Hej, ja nie pisałem nigdy na Amidze 500, ani dla Amigi 500, więc rzeczywiście nie mam tu doświadczenia.
Na Amidze 1200 z HDD, pamięcią FAST oraz CD-ROMem programuje mi się wygodnie zarówno w C, jak i innych językach, zaś programy mogę od razu testować na prawdziwym sprzęcie.
Również nie programowałem nigdy programów dla Amigi na PC.
Mam jednakże doświadczenie podobne Twojemu. Miewałem problemy z szybką i płynną animacją na Amidze 1200, kiedy kodowałem w języku C.
Przy czym ja wybrałem inne lekarstwo na ten problem - próbowałem po prostu optymalizować programy, przerzucając część kodu do asemblera (głównie funkcje odpowiedzialne za grafikę), ale nie schodziłem niżej z wykorzystaniem sprzętu, tj. nie wyłączałem systemu i nie robiłem własnych copperlist. Dało to dobre rezultaty.
Ty wybrałeś drogę polegającą na tym, by wykorzystać ogromną moc przerobową PC-ta z najnowszym GCC, który dał minimalny czas kompilacji. Możesz błyskawicznie kompilować nawet złożony kod.
Prócz tego, z powodu słabych osiągów funkcji systemowych postanowiłeś z nich zrezygnować stopniowo na rzecz wyłączania systemu i modyfikowania rejestrów sprzętowych bezpośrednio. A na koniec zacząłeś zastanawiać się jak tu manipulować czasem DMA Amigi.
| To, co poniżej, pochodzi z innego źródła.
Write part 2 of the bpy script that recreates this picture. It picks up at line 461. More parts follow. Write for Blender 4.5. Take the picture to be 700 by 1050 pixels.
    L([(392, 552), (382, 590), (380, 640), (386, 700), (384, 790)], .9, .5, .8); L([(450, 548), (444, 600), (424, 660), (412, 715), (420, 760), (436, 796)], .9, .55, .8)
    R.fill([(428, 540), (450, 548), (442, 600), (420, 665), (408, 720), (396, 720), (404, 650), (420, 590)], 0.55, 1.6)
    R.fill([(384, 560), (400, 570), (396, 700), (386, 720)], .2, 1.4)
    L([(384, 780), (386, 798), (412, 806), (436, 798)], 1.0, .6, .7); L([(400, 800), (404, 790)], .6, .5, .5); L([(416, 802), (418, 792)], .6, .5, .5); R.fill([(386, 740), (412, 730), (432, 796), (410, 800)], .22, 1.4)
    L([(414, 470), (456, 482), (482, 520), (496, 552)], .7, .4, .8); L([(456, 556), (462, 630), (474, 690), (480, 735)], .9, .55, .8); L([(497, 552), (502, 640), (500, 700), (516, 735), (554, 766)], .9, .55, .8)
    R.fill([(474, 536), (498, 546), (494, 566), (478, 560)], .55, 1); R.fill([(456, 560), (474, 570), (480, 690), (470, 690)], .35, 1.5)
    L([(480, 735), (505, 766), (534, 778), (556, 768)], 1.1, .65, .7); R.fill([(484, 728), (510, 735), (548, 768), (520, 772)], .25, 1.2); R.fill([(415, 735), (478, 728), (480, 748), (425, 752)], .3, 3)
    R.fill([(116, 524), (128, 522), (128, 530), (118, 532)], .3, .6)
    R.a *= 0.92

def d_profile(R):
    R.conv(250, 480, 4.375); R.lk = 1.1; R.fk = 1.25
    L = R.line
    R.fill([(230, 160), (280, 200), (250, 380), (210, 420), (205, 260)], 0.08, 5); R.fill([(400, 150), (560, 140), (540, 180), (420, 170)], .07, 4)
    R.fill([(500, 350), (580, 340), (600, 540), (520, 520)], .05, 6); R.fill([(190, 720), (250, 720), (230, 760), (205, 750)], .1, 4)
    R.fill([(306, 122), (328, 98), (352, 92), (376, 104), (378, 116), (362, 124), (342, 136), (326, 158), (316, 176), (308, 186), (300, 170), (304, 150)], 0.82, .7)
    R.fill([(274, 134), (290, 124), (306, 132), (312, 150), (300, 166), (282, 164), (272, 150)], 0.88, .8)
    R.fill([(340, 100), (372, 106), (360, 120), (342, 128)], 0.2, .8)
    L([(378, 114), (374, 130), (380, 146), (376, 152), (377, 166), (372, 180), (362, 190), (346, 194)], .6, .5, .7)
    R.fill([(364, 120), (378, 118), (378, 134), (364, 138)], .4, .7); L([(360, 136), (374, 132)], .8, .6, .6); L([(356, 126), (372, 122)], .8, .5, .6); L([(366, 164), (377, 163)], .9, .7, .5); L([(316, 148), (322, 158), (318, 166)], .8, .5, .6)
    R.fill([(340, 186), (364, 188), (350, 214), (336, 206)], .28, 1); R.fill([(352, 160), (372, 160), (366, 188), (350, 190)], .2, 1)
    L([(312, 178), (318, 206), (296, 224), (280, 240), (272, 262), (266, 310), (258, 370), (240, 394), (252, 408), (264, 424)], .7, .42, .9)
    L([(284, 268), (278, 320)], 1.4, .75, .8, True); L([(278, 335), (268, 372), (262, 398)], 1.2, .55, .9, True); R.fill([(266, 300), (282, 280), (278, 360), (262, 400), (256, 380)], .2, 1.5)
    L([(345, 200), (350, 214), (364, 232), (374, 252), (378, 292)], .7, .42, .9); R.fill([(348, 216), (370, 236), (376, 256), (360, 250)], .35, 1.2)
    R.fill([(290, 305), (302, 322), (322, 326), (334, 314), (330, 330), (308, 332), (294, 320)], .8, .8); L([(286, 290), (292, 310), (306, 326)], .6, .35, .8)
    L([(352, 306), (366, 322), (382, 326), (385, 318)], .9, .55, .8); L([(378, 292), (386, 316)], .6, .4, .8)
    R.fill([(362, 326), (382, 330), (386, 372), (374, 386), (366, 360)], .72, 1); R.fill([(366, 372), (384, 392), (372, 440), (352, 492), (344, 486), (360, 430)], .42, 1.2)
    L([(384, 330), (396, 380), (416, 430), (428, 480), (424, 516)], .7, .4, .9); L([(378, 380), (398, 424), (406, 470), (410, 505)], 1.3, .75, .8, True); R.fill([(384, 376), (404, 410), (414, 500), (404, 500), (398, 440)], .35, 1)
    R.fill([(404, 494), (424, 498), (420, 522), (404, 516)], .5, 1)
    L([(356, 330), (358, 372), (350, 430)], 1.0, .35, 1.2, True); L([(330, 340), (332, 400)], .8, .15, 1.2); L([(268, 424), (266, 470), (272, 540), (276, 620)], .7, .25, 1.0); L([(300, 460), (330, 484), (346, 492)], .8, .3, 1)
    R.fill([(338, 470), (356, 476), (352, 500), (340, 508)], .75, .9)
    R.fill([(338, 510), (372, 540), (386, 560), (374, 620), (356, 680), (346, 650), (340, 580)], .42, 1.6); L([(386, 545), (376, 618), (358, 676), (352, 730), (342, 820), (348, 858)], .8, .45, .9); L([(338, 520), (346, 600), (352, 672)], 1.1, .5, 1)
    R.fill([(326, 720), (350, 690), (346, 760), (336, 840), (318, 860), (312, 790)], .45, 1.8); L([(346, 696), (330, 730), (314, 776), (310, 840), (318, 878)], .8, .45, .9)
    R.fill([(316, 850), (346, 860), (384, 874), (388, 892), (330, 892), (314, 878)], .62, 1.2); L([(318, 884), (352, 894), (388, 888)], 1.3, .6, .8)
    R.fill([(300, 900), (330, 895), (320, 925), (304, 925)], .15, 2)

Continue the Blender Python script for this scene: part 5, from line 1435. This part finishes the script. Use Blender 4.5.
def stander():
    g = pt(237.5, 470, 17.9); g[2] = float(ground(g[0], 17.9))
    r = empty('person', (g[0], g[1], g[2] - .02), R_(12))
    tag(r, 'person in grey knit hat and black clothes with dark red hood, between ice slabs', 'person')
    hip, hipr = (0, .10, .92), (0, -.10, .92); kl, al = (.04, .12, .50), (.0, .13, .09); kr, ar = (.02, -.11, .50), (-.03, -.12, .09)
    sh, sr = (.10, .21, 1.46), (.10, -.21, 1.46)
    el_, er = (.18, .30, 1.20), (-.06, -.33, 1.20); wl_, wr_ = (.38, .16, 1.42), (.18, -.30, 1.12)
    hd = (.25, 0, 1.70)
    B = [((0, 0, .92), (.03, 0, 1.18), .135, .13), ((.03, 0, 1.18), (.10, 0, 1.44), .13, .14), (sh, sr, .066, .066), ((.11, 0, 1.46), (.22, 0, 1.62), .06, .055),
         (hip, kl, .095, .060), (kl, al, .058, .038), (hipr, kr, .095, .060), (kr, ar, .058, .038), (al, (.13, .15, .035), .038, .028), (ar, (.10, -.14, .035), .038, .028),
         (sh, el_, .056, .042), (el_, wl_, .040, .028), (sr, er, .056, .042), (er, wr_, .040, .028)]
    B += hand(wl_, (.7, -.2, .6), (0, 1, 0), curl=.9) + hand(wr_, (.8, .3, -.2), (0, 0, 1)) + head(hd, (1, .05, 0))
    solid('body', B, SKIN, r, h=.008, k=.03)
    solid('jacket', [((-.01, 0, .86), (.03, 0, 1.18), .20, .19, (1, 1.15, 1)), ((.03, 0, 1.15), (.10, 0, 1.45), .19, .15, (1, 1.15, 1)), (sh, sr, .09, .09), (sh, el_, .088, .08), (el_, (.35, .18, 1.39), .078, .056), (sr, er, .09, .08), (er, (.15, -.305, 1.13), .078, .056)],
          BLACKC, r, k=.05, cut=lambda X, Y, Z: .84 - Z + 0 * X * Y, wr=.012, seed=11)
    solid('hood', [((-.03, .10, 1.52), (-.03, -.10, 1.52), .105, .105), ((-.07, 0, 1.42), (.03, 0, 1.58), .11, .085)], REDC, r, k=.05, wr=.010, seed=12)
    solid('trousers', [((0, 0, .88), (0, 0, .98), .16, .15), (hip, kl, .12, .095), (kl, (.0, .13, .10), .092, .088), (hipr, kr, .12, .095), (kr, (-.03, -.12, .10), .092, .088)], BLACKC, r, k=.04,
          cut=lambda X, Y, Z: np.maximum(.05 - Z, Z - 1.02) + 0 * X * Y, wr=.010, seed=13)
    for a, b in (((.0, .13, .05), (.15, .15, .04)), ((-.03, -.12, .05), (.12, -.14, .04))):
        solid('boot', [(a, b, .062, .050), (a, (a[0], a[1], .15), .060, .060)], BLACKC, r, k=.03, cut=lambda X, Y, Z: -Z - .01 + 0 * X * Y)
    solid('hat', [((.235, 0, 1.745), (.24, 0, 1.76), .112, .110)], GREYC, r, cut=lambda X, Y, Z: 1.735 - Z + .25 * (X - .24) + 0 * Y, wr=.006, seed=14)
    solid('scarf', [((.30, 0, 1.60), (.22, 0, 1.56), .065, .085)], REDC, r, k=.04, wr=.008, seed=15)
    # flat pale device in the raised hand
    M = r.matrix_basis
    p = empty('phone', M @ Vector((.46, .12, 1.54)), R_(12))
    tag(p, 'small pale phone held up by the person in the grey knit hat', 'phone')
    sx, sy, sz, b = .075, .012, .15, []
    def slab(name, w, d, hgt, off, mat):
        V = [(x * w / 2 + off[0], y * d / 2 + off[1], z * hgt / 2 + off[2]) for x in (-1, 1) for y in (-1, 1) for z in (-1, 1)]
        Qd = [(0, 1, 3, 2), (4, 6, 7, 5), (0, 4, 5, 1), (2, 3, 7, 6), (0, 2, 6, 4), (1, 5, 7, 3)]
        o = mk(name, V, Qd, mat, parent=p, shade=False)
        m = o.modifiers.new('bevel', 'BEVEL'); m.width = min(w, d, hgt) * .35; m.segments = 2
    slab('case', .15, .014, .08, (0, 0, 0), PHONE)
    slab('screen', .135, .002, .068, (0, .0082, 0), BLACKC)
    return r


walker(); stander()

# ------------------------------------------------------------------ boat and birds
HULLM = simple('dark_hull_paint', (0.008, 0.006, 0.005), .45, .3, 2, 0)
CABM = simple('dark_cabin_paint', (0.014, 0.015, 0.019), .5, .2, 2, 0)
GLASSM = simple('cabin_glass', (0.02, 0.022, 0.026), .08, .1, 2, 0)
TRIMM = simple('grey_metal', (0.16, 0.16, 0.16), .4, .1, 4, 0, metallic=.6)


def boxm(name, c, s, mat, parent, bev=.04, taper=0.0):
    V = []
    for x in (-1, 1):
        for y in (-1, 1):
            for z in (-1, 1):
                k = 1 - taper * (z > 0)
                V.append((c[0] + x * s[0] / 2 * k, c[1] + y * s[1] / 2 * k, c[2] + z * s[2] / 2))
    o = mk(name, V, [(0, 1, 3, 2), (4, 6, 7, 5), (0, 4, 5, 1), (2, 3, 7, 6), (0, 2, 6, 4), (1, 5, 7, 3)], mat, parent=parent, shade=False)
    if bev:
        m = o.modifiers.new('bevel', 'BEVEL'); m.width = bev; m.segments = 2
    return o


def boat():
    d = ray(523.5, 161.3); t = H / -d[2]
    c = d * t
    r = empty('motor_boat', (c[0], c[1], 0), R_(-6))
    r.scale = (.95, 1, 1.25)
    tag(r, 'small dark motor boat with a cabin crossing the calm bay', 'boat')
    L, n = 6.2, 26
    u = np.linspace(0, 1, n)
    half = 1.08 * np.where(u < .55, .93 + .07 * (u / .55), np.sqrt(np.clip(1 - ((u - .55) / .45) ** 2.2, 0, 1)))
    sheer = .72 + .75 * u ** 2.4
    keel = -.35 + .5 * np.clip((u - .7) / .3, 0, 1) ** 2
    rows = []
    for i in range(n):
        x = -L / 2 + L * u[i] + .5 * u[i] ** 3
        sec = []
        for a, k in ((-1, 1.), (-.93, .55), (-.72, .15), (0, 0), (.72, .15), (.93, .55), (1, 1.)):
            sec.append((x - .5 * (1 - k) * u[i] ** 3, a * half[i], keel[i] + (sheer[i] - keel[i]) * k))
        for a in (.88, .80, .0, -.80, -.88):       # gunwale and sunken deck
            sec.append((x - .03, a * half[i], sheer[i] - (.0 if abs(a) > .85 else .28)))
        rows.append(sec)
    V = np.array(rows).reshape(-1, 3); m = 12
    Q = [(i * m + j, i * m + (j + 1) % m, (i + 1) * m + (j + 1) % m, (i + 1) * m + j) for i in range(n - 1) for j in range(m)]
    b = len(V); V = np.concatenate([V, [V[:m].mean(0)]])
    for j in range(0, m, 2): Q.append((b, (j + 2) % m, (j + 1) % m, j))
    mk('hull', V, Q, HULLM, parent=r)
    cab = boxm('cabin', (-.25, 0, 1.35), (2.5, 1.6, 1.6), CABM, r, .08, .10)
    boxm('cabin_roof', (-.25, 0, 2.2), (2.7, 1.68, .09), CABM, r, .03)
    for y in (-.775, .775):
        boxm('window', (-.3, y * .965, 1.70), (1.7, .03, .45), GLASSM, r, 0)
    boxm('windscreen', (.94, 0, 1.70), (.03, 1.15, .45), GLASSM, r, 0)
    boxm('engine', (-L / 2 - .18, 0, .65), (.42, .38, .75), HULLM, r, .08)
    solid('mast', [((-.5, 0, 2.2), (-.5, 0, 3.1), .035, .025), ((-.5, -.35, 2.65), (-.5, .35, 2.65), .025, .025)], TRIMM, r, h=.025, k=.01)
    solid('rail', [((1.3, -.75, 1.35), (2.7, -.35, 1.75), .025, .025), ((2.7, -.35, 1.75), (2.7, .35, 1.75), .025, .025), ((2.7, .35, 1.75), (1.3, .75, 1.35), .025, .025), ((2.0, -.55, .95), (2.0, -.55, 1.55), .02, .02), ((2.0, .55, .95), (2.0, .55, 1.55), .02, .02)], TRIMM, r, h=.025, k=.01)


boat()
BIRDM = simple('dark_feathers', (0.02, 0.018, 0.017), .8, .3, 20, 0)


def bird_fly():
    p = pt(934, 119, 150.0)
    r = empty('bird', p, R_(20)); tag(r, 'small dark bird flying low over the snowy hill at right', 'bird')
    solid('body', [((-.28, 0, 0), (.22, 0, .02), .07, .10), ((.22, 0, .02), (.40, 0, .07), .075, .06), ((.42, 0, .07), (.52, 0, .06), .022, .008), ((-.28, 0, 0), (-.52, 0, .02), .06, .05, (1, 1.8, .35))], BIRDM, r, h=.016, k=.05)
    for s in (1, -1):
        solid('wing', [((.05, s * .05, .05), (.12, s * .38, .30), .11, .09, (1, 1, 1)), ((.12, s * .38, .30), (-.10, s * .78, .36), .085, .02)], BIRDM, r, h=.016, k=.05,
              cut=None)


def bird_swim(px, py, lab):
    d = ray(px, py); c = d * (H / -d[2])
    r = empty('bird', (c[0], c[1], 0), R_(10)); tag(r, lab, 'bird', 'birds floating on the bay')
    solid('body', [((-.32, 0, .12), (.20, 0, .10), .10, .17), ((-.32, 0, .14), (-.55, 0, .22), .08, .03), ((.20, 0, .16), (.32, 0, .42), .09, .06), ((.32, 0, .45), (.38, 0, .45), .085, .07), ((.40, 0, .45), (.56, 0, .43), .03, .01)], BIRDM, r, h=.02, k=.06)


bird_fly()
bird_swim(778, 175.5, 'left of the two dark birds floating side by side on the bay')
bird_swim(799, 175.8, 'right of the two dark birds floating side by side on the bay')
Która droga jest lepsza? Ciężko to jednoznacznie ocenić, ale zauważ że wygoda kompilowania na PC-cie przekłada się negatywnie we wrażenia z testowania gry na emulowanej Amidze, ponieważ oczekujesz dużej prędkości działania. A ponieważ Amiga 500 ma zegar 7Mhz, zaś Amiga 1200 ma zegar 14MHz lub z kartą turbo 50Mhz to wiadome jest, że nie będzie to działać tak samo szybko jak kompiluje GCC pod zegarem 2GHz.
W moim odczuciu jak człowiek oswoi się z ograniczeniami tego sprzętu, to wówczas nie zaskoczy go powolne działanie jakichś procedur. Będzie wiedział, w którym miejscu coś zoptymalizować.
Nie chcę Cię absolutnie namawiać do optymalizacji asemblerem, ale nie wiem czemu odrzucasz takie porady już na starcie, bez nawet ich spróbowania, tłumacząc, że nie chcesz zepsuć portowalności swojego kodu. Rozumiem, że złożone procedury które stosujesz w swoich grach są na tyle złożone, że nie da się ich dobrze napisać w asemblerze.
Jednakże należy pamiętać cały czas o mocy przerobowej Amigi oraz filozofii jej konstrukcji. Należy pogodzić złożony kod z jej możliwościami. Nawet jak koduje się pod gołe rejestry, to i tak trzeba obsłużyć mysz, klawiaturę, joystick. Robi się tę "warstwę abstrakcji", tylko własną - szybszą niż systemowa.
Zaś jeśli chodzi o formaty plików - zauważ, że kiedy Amiga była na topie - najpopularniejszym formatem był IFF. Rozumiem, że teraz na PC-tach IFFy nie są już popularne na rzecz innych formatów. Ale stosując IFFy - robimy coś zgodnie z jej konstrukcją i przeznaczeniem.
Tak jak pisałeś, każdy z nas ma to swoje podejście i każdy uważa swoje za właściwe. Ważne jest, ponieważ funkcjonujemy na jednym forum, by się dogadać w jakichś kwestiach. Dzielimy się przecież swoimi doświadczeniami i powinno być to na korzyść dla nas wszystkich.
Życzę Tobie jak i sobie powodzenia w dalszych pracach nad naszymi grami.